» Required work: Write the data out again exactly, with no pictures.

» Supplied information:
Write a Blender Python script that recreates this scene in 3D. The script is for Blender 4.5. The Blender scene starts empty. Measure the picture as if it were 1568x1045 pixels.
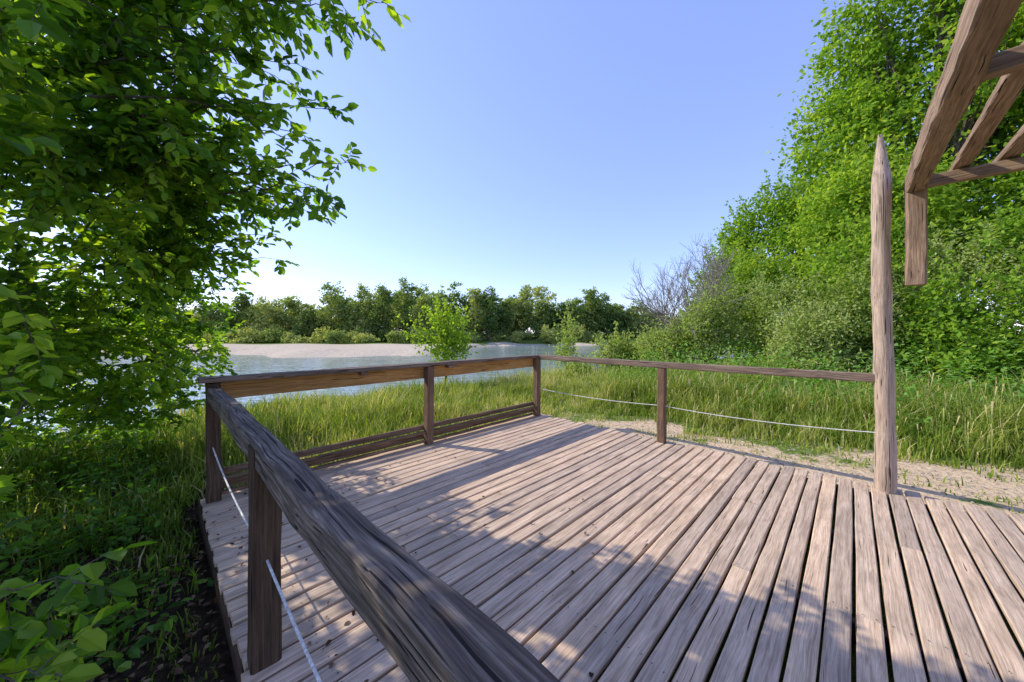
import bpy, math, numpy as np
from mathutils import Vector, Matrix
R = np.random.default_rng(7)
scene = bpy.context.scene
U = np.array([.70,.714,0.]); U/=np.linalg.norm(U)
Vv = np.array([U[1],-U[0],0.])
def SW(s,w,z=0.): return U*s+Vv*w+np.array([0,0,z])
def ss(a,b,x):
    t=np.clip((x-a)/(b-a),0,1); return t*t*(3-2*t)
def nrm(a): return a/np.maximum(np.linalg.norm(a,axis=-1,keepdims=True),1e-9)

# ---------------- mesh helpers
def link(o): scene.collection.objects.link(o); return o
def np_obj(name,V,F,mats,rnd=None,midx=None,smooth=False,attrs=None,parent=None):
    V=np.asarray(V,dtype=np.float32); F=np.asarray(F,dtype=np.int32)
    me=bpy.data.meshes.new(name); me.vertices.add(len(V)); me.vertices.foreach_set('co',V.ravel())
    k=F.shape[1]; me.loops.add(F.size); me.loops.foreach_set('vertex_index',F.ravel())
    me.polygons.add(len(F)); me.polygons.foreach_set('loop_start',np.arange(len(F),dtype=np.int32)*k)
    for m in mats: me.materials.append(m)
    if midx is not None: me.polygons.foreach_set('material_index',np.asarray(midx,dtype=np.int32))
    me.update(calc_edges=True)
    me.polygons.foreach_set('use_smooth',np.full(len(F),smooth,dtype=bool))
    if rnd is not None:
        a=me.attributes.new('rnd','FLOAT','FACE'); a.data.foreach_set('value',np.asarray(rnd,dtype=np.float32))
    if attrs:
        for n,v in attrs.items():
            a=me.attributes.new(n,'FLOAT','POINT'); a.data.foreach_set('value',np.asarray(v,dtype=np.float32))
    o=bpy.data.objects.new(name,me); link(o)
    if parent: o.parent=parent
    return o
class Acc:
    def __init__(s): s.V=[];s.F=[];s.r=[];s.m=[];s.n=0
    def add(s,V,F,r,m=0):
        V=np.asarray(V);F=np.asarray(F)
        s.V.append(V);s.F.append(F+s.n);s.n+=len(V)
        s.r.append(np.broadcast_to(np.asarray(r,dtype=float),(len(F),)));s.m.append(np.full(len(F),m))
    def obj(s,name,mats,smooth=False,parent=None):
        return np_obj(name,np.concatenate(s.V),np.concatenate(s.F),mats,np.concatenate(s.r),np.concatenate(s.m),smooth,parent=parent)
def tube(P,rad,n=6):
    P=np.asarray(P,float); rad=np.asarray(rad,float)
    T=nrm(np.gradient(P,axis=0)); ref=np.array([0,0,1.]) if abs(T[0][2])<.9 else np.array([1.,0,0])
    A=nrm(np.cross(T,ref)); B=np.cross(T,A)
    a=np.arange(n)/n*2*math.pi
    V=P[:,None]+rad[:,None,None]*(np.cos(a)[None,:,None]*A[:,None]+np.sin(a)[None,:,None]*B[:,None])
    m=len(P); i=np.arange(m-1)[:,None]*n; j=np.arange(n)[None]; j2=(j+1)%n
    F=np.stack([i+j,i+j2,i+n+j2,i+n+j],-1).reshape(-1,4)
    return V.reshape(-1,3),F
def leaves(P,D,N,L,W,full=True):
    P=np.asarray(P);D=nrm(np.asarray(D));N=np.asarray(N);S=nrm(np.cross(D,N));N=np.cross(S,D)
    L=L[:,None];W=W[:,None]
    if full:
        V=np.stack([P,P+D*L*.28+S*W*.46+N*W*.13,P+D*L*.68+S*W*.40+N*W*.08,P+D*L-N*L*.14,
                    P+D*L*.68-S*W*.40+N*W*.08,P+D*L*.28-S*W*.46+N*W*.13],1)
        b=np.arange(len(P))[:,None]*6
        F=np.stack([b+np.array([0,3,2,1]),b+np.array([0,5,4,3])],1).reshape(-1,4); k=2
    else:
        V=np.stack([P,P+D*L*.45+S*W*.5,P+D*L,P+D*L*.5-S*W*.5],1)
        b=np.arange(len(P))[:,None]*4; F=b+np.array([0,1,2,3]); k=1
    return V.reshape(-1,3),F.reshape(-1,4),k
def rdir(n): return nrm(R.normal(size=(n,3)))

# ---------------- materials
def newmat(name):
    m=bpy.data.materials.new(name); m.use_nodes=True; nt=m.node_tree; nt.nodes.clear()
    out=nt.nodes.new('ShaderNodeOutputMaterial'); return m,nt,out
def nd(nt,t,**k):
    n=nt.nodes.new(t)
    for a,b in k.items(): setattr(n,a,b)
    return n
def ramp(nt,src,stops):
    r=nd(nt,'ShaderNodeValToRGB'); e=r.color_ramp.elements
    while len(e)<len(stops): e.new(.5)
    for i,(p,c) in enumerate(stops):
        e[i].position=p; e[i].color=(*c,1) if len(c)==3 else c
    nt.links.new(src,r.inputs[0]); return r.outputs[0]
def mix(nt,a,b,f,mode='MIX'):
    n=nd(nt,'ShaderNodeMix',data_type='RGBA',blend_type=mode)
    for s,v in ((n.inputs[0],f),(n.inputs[6],a),(n.inputs[7],b)):
        if hasattr(v,'links'): nt.links.new(v,s)
        elif isinstance(v,(int,float)): s.default_value=v
        else: s.default_value=(*v,1)
    return n.outputs[2]
def noise(nt,vec,scale,detail=4,rough=.6):
    n=nd(nt,'ShaderNodeTexNoise'); n.inputs['Scale'].default_value=scale; n.inputs['Detail'].default_value=detail
    n.inputs['Roughness'].default_value=rough
    if vec is not None: nt.links.new(vec,n.inputs['Vector'])
    return n.outputs[0]
def leafmat(name,stops,trans=.4,tcol=None,rough=.5,spec=0):
    m,nt,out=newmat(name); at=nd(nt,'ShaderNodeAttribute',attribute_name='rnd')
    c=ramp(nt,at.outputs['Fac'],stops)
    if spec:
        p=nd(nt,'ShaderNodeBsdfPrincipled'); nt.links.new(c,p.inputs['Base Color']); p.inputs['Roughness'].default_value=rough
        p.inputs['Specular IOR Level'].default_value=spec
    else:
        p=nd(nt,'ShaderNodeBsdfDiffuse'); nt.links.new(c,p.inputs[0])
    t=nd(nt,'ShaderNodeBsdfTranslucent'); tc=mix(nt,c,tcol or (1.9,1.75,.6),1.0,'MULTIPLY'); nt.links.new(tc,t.inputs[0])
    ms=nd(nt,'ShaderNodeMixShader'); ms.inputs[0].default_value=trans
    nt.links.new(p.outputs[0],ms.inputs[1]); nt.links.new(t.outputs[0],ms.inputs[2]); nt.links.new(ms.outputs[0],out.inputs[0]); return m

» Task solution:
Write a Blender Python script that recreates this scene in 3D. The script is for Blender 4.5. The Blender scene starts empty. Measure the picture as if it were 1568x1045 pixels.
import bpy, math, numpy as np
from mathutils import Vector, Matrix
R = np.random.default_rng(7)
scene = bpy.context.scene
U = np.array([.70,.714,0.]); U/=np.linalg.norm(U)
Vv = np.array([U[1],-U[0],0.])
def SW(s,w,z=0.): return U*s+Vv*w+np.array([0,0,z])
def ss(a,b,x):
    t=np.clip((x-a)/(b-a),0,1); return t*t*(3-2*t)
def nrm(a): return a/np.maximum(np.linalg.norm(a,axis=-1,keepdims=True),1e-9)

# ---------------- mesh helpers
def link(o): scene.collection.objects.link(o); return o
def np_obj(name,V,F,mats,rnd=None,midx=None,smooth=False,attrs=None,parent=None):
    V=np.asarray(V,dtype=np.float32); F=np.asarray(F,dtype=np.int32)
    me=bpy.data.meshes.new(name); me.vertices.add(len(V)); me.vertices.foreach_set('co',V.ravel())
    k=F.shape[1]; me.loops.add(F.size); me.loops.foreach_set('vertex_index',F.ravel())
    me.polygons.add(len(F)); me.polygons.foreach_set('loop_start',np.arange(len(F),dtype=np.int32)*k)
    for m in mats: me.materials.append(m)
    if midx is not None: me.polygons.foreach_set('material_index',np.asarray(midx,dtype=np.int32))
    me.update(calc_edges=True)
    me.polygons.foreach_set('use_smooth',np.full(len(F),smooth,dtype=bool))
    if rnd is not None:
        a=me.attributes.new('rnd','FLOAT','FACE'); a.data.foreach_set('value',np.asarray(rnd,dtype=np.float32))
    if attrs:
        for n,v in attrs.items():
            a=me.attributes.new(n,'FLOAT','POINT'); a.data.foreach_set('value',np.asarray(v,dtype=np.float32))
    o=bpy.data.objects.new(name,me); link(o)
    if parent: o.parent=parent
    return o
class Acc:
    def __init__(s): s.V=[];s.F=[];s.r=[];s.m=[];s.n=0
    def add(s,V,F,r,m=0):
        V=np.asarray(V);F=np.asarray(F)
        s.V.append(V);s.F.append(F+s.n);s.n+=len(V)
        s.r.append(np.broadcast_to(np.asarray(r,dtype=float),(len(F),)));s.m.append(np.full(len(F),m))
    def obj(s,name,mats,smooth=False,parent=None):
        return np_obj(name,np.concatenate(s.V),np.concatenate(s.F),mats,np.concatenate(s.r),np.concatenate(s.m),smooth,parent=parent)
def tube(P,rad,n=6):
    P=np.asarray(P,float); rad=np.asarray(rad,float)
    T=nrm(np.gradient(P,axis=0)); ref=np.array([0,0,1.]) if abs(T[0][2])<.9 else np.array([1.,0,0])
    A=nrm(np.cross(T,ref)); B=np.cross(T,A)
    a=np.arange(n)/n*2*math.pi
    V=P[:,None]+rad[:,None,None]*(np.cos(a)[None,:,None]*A[:,None]+np.sin(a)[None,:,None]*B[:,None])
    m=len(P); i=np.arange(m-1)[:,None]*n; j=np.arange(n)[None]; j2=(j+1)%n
    F=np.stack([i+j,i+j2,i+n+j2,i+n+j],-1).reshape(-1,4)
    return V.reshape(-1,3),F
def leaves(P,D,N,L,W,full=True):
    P=np.asarray(P);D=nrm(np.asarray(D));N=np.asarray(N);S=nrm(np.cross(D,N));N=np.cross(S,D)
    L=L[:,None];W=W[:,None]
    if full:
        V=np.stack([P,P+D*L*.28+S*W*.46+N*W*.13,P+D*L*.68+S*W*.40+N*W*.08,P+D*L-N*L*.14,
                    P+D*L*.68-S*W*.40+N*W*.08,P+D*L*.28-S*W*.46+N*W*.13],1)
        b=np.arange(len(P))[:,None]*6
        F=np.stack([b+np.array([0,3,2,1]),b+np.array([0,5,4,3])],1).reshape(-1,4); k=2
    else:
        V=np.stack([P,P+D*L*.45+S*W*.5,P+D*L,P+D*L*.5-S*W*.5],1)
        b=np.arange(len(P))[:,None]*4; F=b+np.array([0,1,2,3]); k=1
    return V.reshape(-1,3),F.reshape(-1,4),k
def rdir(n): return nrm(R.normal(size=(n,3)))

# ---------------- materials
def newmat(name):
    m=bpy.data.materials.new(name); m.use_nodes=True; nt=m.node_tree; nt.nodes.clear()
    out=nt.nodes.new('ShaderNodeOutputMaterial'); return m,nt,out
def nd(nt,t,**k):
    n=nt.nodes.new(t)
    for a,b in k.items(): setattr(n,a,b)
    return n
def ramp(nt,src,stops):
    r=nd(nt,'ShaderNodeValToRGB'); e=r.color_ramp.elements
    while len(e)<len(stops): e.new(.5)
    for i,(p,c) in enumerate(stops):
        e[i].position=p; e[i].color=(*c,1) if len(c)==3 else c
    nt.links.new(src,r.inputs[0]); return r.outputs[0]
def mix(nt,a,b,f,mode='MIX'):
    n=nd(nt,'ShaderNodeMix',data_type='RGBA',blend_type=mode)
    for s,v in ((n.inputs[0],f),(n.inputs[6],a),(n.inputs[7],b)):
        if hasattr(v,'links'): nt.links.new(v,s)
        elif isinstance(v,(int,float)): s.default_value=v
        else: s.default_value=(*v,1)
    return n.outputs[2]
def noise(nt,vec,scale,detail=4,rough=.6):
    n=nd(nt,'ShaderNodeTexNoise'); n.inputs['Scale'].default_value=scale; n.inputs['Detail'].default_value=detail
    n.inputs['Roughness'].default_value=rough
    if vec is not None: nt.links.new(vec,n.inputs['Vector'])
    return n.outputs[0]
def leafmat(name,stops,trans=.4,tcol=None,rough=.5,spec=0):
    m,nt,out=newmat(name); at=nd(nt,'ShaderNodeAttribute',attribute_name='rnd')
    c=ramp(nt,at.outputs['Fac'],stops)
    if spec:
        p=nd(nt,'ShaderNodeBsdfPrincipled'); nt.links.new(c,p.inputs['Base Color']); p.inputs['Roughness'].default_value=rough
        p.inputs['Specular IOR Level'].default_value=spec
    else:
        p=nd(nt,'ShaderNodeBsdfDiffuse'); nt.links.new(c,p.inputs[0])
    t=nd(nt,'ShaderNodeBsdfTranslucent'); tc=mix(nt,c,tcol or (1.9,1.75,.6),1.0,'MULTIPLY'); nt.links.new(tc,t.inputs[0])
    ms=nd(nt,'ShaderNodeMixShader'); ms.inputs[0].default_value=trans
    nt.links.new(p.outputs[0],ms.inputs[1]); nt.links.new(t.outputs[0],ms.inputs[2]); nt.links.new(ms.outputs[0],out.inputs[0]); return m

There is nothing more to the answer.